I DIDN’T start out slowly. I just started hammering away thinking because I was good at trading stocks I could just jump into forex.

I probably blew through 3 accounts, small ones…like $2000 each, because I was no longer doing what made me successful in stocks.

And trading my personal account was different than trading at the firm…there was no oversight and no one telling me to watch my risk. The small account size (which was smart because I was learning a new market) also made me too aggressive because I was trying to make big returns like I did in stocks. My daily average gain in stocks was almost my whole account in forex.

So starting with a small account was a good idea. Only deposit a bit. If you do well, you can always add more. But if you deposit it all, and things don’t go well, you might be finished.

I went back to demo and then transitioned more slowly into forex…taking smaller position sizes and slowly working up only if profitable. That worked much better.

I also went back to my own methods, focusing on price action, getting in near turns, and cutting losses quickly if it didn’t play out. I capped my daily risk and worked to be profitable within those tight confines. Basically, I couldn’t lose more than three trades in a row (with tight stop losses) or I would be done for the day. On that tight of a leash, you get very selective. I maintain that rule today.

As the profits came in, I also wired more money into my account. Basically, my results told me to keep increasing position size (rising up to 1% of the account) and also that I could deposit more. This increased the income from the account, and I eventually left the firm to trade for myself around 2010 or 2011.

If you take my EURUSD Day Trading Course and my Price Action Stock Day Trading Course you will see the strategies are similar, but the markets are different so we need to take that into account. The stock market has an explosion of activity at the open…forex doesn’t have that (as much). Forex has times I don’t like trading, and so do stocks, but they are not necessarily the same times.
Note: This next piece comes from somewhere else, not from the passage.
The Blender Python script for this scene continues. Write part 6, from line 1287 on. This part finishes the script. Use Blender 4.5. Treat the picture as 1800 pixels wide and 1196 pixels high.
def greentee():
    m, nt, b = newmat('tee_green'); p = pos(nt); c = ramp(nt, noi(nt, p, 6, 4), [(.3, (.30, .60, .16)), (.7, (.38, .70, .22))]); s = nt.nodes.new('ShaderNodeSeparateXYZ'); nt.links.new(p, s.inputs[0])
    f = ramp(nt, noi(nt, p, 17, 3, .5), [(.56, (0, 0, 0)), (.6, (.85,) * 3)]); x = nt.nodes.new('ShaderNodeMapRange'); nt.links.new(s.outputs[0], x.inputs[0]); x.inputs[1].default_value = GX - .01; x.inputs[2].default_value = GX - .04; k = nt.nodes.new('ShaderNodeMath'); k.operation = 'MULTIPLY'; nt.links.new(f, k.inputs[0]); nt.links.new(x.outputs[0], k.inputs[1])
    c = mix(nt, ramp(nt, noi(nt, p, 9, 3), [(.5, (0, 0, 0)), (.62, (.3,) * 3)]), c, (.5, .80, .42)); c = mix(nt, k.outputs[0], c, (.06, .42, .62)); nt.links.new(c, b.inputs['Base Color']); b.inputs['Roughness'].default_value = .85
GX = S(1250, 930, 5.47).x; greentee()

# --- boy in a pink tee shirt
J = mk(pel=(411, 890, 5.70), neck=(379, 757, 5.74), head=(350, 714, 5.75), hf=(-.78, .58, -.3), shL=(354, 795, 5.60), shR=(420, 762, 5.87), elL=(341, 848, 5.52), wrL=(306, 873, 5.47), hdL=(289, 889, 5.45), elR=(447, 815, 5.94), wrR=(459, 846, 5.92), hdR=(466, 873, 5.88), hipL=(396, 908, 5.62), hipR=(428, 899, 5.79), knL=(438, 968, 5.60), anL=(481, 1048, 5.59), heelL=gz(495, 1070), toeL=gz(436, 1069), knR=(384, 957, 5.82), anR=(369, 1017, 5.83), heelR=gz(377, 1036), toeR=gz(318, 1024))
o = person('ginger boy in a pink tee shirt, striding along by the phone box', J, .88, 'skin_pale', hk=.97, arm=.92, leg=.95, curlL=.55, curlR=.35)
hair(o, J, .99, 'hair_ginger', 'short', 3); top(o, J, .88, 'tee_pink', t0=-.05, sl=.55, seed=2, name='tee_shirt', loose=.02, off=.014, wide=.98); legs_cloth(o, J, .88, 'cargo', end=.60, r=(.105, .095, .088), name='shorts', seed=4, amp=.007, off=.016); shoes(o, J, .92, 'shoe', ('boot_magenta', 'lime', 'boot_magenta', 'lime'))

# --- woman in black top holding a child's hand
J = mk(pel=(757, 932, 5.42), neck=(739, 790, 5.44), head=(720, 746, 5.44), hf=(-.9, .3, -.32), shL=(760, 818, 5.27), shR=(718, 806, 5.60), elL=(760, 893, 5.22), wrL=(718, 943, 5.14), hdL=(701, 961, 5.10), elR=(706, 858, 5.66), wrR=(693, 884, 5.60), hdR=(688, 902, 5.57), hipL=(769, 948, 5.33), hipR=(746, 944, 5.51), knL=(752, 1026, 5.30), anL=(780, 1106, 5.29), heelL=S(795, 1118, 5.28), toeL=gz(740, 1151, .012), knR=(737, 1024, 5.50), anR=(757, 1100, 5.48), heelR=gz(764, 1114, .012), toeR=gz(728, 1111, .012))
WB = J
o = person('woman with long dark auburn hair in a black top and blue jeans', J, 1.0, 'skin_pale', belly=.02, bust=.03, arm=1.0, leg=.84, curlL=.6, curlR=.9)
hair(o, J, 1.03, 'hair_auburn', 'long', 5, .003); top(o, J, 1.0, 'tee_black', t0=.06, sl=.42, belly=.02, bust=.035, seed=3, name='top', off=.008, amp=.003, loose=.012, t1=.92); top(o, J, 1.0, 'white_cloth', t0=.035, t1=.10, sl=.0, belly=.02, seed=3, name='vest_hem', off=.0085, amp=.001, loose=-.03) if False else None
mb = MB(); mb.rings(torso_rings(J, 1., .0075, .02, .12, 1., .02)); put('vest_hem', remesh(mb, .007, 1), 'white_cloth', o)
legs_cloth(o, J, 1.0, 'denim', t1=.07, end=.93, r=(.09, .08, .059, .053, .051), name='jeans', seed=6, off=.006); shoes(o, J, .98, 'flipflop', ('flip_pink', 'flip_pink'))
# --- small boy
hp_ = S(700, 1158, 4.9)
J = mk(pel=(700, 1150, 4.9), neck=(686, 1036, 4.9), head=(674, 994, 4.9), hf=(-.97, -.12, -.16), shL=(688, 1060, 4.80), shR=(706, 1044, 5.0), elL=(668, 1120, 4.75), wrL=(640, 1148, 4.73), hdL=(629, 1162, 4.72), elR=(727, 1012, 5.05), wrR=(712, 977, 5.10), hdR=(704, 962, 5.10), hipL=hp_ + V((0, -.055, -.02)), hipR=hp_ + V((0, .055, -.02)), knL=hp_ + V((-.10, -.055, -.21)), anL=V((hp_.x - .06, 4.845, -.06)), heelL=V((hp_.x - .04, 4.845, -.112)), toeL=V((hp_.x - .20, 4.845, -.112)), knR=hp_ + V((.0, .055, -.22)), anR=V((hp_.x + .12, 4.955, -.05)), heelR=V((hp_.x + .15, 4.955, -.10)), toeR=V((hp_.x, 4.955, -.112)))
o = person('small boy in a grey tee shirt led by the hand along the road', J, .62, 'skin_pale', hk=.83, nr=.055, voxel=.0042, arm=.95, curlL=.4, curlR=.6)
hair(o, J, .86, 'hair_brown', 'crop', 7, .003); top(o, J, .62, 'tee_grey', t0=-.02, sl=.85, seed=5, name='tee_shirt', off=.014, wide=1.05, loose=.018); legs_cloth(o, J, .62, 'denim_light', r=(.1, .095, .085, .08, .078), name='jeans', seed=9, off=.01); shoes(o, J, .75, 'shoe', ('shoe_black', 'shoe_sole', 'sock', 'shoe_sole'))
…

Learning a new market (even though I was profitable in another market) taught me that I should trade in a demo account until profitable with a strategy, and then start out slowly with real capital. Also, keep the initial deposit small, and then add more if things go well. Keep key elements that made you successful in the other market, even if the strategies are a bit different.

How I Implement New Day Trading Strategies Now

It is now 18 years since I started day trading. I have refined processes for just about everything imaginable related to trading.

If I develop a strategy, I historically test it by manually drawing the trades on historical charts and adding up profits and losses.

Then, if it is good, while I’m day trading my existing strategies I draw the new trades on my chart or note them on a notepad by my desk, continuing to track profits and losses manually.

If it goes well for a few weeks of live monitoring then I will start trading the strategy….at full position size. ASSUMING it is either stocks or forex which I trade regularly and have highly refined processes in. If it fails to perform, I cut back the position size drastically or go back to drawing it on the chart (no trades) until I figure out how to implement it better.

If I were to start trading a new market, then I would start out in a demo account until proven profitable, then in live trading I would start out with small position sizes and only grow the position size if results were good week after week.

Want tips like this to help you crush the forex market?
Check out the EURUSD Day Trading CourseIt covers everything you need to day trade the EURUSD in two hours or less, including strategies, routines, and mental-game work to get you into the profit zone.

Demo Swing Trading to Live Swing Trading

Swing trading is a little tougher to learn than day trading in my opinion. Not because the execution is harder, but because trades are more spread out and are more subject to overall market conditions. It takes more time to accumulate knowledge. I see five day trades play out over several hours. It often takes weeks or months to see five swing trades play out. The feedback on what we’re doing is much slower.

Here’s the quick process for transitioning to live swing trading:

  • Practice on historical charts by marking trades on a chart and tracking performance. Ideally, find 50 trades. This isn’t always an easy task if trading off a scan list. Just do the digging and find the trades. There aren’t any shortcuts.
  • Once you can see the strategy is profitable, trade it in a demo account for at least a couple of months. If profitable, note the overall market conditions, as this lets you know the conditions were good for the strategy. At least know you can trade in that environment…but it could change.

    You can have a strong or weak uptrend or downtrend, or choppy good or choppy bad (choppy can be rhythmic in a wide range (tradable) or erratic (not tradable…at least for me). Those are the basic conditions.

  • If feeling confident in understanding and implementing the strategy, transition to real trading.
    • Start out risking only 0.1% of the account per trade.
    • Only deposit part of your funds. Add more every couple of months if things continue to go well.
  • It takes most people a year or more to see different types of market conditions play out and to learn how to navigate them when swing trading (including staying out when conditions aren’t right for the strategy…nothing wrong with sitting on our hands).

Use your results as a guide. If you’re getting good returns then note the market conditions and keep pushing as long as those conditions persist (increase position size up to risking 1% or whatever level you have specified).

Reduce position size if conditions change or your results are poor, or stop trading if conditions develop that you know your strategy doesn’t perform well in. Resume trading real capital with a full position when conditions are good again; start with small positions if unsure of the conditions.

In my Stock Swing Trading Course, I lay out which conditions are good for the strategies, and when to avoid trading.

I discuss conditions more for swing trading because we are holding trades for days, weeks, or months, and most stocks move with the indices.

Major forex pairs all have the USD in common, so they may move similarly too (most of them ranging or trending at the same time) they just vary in the magnitude they’re moving.

With day trading we can have multiple conditions within a day; we often only have to wait a few minutes for good strategy conditions to arrive…and if they don’t we just don’t trade until they do. This is the same for swing trading, but the process plays out over weeks and months with swing trading, whereas it plays out over minutes and hours with day trading.